_What you need to do_: Copy out all of the data below with no alterations.
>> BEGIN Dataset extract
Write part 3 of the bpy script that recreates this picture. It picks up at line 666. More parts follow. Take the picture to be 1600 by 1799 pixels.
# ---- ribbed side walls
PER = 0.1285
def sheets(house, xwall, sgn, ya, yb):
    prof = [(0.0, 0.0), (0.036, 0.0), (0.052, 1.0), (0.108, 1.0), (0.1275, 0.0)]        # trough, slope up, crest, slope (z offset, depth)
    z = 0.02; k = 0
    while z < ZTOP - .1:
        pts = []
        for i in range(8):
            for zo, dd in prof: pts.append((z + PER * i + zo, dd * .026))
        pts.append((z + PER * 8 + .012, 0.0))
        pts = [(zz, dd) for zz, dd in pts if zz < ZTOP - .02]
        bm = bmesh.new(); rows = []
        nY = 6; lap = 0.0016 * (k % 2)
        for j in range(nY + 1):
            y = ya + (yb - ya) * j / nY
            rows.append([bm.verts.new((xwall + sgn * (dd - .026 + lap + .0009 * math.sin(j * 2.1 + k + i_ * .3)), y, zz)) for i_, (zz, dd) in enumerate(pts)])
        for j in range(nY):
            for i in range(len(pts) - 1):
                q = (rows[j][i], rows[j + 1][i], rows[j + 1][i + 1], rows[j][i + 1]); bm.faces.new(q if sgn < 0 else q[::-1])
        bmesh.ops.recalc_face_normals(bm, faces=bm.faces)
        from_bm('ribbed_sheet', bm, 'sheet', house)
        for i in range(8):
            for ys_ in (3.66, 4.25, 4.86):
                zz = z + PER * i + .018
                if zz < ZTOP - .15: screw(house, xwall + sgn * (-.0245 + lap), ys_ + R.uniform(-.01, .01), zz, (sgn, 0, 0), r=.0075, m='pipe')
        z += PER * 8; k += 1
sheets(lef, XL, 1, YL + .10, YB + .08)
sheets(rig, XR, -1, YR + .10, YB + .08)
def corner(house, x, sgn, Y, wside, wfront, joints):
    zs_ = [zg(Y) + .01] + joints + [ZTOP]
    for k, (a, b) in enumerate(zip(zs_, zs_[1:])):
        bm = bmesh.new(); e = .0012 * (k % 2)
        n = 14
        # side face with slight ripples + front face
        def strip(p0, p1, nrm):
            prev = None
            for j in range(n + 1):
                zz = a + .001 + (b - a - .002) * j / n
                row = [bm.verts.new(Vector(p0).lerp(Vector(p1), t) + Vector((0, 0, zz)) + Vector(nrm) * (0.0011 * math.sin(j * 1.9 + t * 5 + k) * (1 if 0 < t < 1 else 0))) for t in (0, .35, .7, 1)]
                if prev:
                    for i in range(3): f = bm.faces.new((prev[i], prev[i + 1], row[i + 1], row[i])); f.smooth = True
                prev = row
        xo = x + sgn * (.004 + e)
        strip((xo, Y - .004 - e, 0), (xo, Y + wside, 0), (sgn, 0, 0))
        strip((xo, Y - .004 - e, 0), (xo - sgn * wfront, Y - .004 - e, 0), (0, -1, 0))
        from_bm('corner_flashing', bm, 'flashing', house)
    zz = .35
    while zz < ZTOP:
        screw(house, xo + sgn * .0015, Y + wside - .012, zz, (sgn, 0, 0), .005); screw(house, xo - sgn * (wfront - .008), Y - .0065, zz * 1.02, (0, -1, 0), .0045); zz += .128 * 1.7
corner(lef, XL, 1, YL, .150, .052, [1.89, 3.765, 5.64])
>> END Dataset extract
_Answer to this problem_:
Write part 3 of the bpy script that recreates this picture. It picks up at line 666. More parts follow. Take the picture to be 1600 by 1799 pixels.
# ---- ribbed side walls
PER = 0.1285
def sheets(house, xwall, sgn, ya, yb):
    prof = [(0.0, 0.0), (0.036, 0.0), (0.052, 1.0), (0.108, 1.0), (0.1275, 0.0)]        # trough, slope up, crest, slope (z offset, depth)
    z = 0.02; k = 0
    while z < ZTOP - .1:
        pts = []
        for i in range(8):
            for zo, dd in prof: pts.append((z + PER * i + zo, dd * .026))
        pts.append((z + PER * 8 + .012, 0.0))
        pts = [(zz, dd) for zz, dd in pts if zz < ZTOP - .02]
        bm = bmesh.new(); rows = []
        nY = 6; lap = 0.0016 * (k % 2)
        for j in range(nY + 1):
            y = ya + (yb - ya) * j / nY
            rows.append([bm.verts.new((xwall + sgn * (dd - .026 + lap + .0009 * math.sin(j * 2.1 + k + i_ * .3)), y, zz)) for i_, (zz, dd) in enumerate(pts)])
        for j in range(nY):
            for i in range(len(pts) - 1):
                q = (rows[j][i], rows[j + 1][i], rows[j + 1][i + 1], rows[j][i + 1]); bm.faces.new(q if sgn < 0 else q[::-1])
        bmesh.ops.recalc_face_normals(bm, faces=bm.faces)
        from_bm('ribbed_sheet', bm, 'sheet', house)
        for i in range(8):
            for ys_ in (3.66, 4.25, 4.86):
                zz = z + PER * i + .018
                if zz < ZTOP - .15: screw(house, xwall + sgn * (-.0245 + lap), ys_ + R.uniform(-.01, .01), zz, (sgn, 0, 0), r=.0075, m='pipe')
        z += PER * 8; k += 1
sheets(lef, XL, 1, YL + .10, YB + .08)
sheets(rig, XR, -1, YR + .10, YB + .08)
def corner(house, x, sgn, Y, wside, wfront, joints):
    zs_ = [zg(Y) + .01] + joints + [ZTOP]
    for k, (a, b) in enumerate(zip(zs_, zs_[1:])):
        bm = bmesh.new(); e = .0012 * (k % 2)
        n = 14
        # side face with slight ripples + front face
        def strip(p0, p1, nrm):
            prev = None
            for j in range(n + 1):
                zz = a + .001 + (b - a - .002) * j / n
                row = [bm.verts.new(Vector(p0).lerp(Vector(p1), t) + Vector((0, 0, zz)) + Vector(nrm) * (0.0011 * math.sin(j * 1.9 + t * 5 + k) * (1 if 0 < t < 1 else 0))) for t in (0, .35, .7, 1)]
                if prev:
                    for i in range(3): f = bm.faces.new((prev[i], prev[i + 1], row[i + 1], row[i])); f.smooth = True
                prev = row
        xo = x + sgn * (.004 + e)
        strip((xo, Y - .004 - e, 0), (xo, Y + wside, 0), (sgn, 0, 0))
        strip((xo, Y - .004 - e, 0), (xo - sgn * wfront, Y - .004 - e, 0), (0, -1, 0))
        from_bm('corner_flashing', bm, 'flashing', house)
    zz = .35
    while zz < ZTOP:
        screw(house, xo + sgn * .0015, Y + wside - .012, zz, (sgn, 0, 0), .005); screw(house, xo - sgn * (wfront - .008), Y - .0065, zz * 1.02, (0, -1, 0), .0045); zz += .128 * 1.7
corner(lef, XL, 1, YL, .150, .052, [1.89, 3.765, 5.64])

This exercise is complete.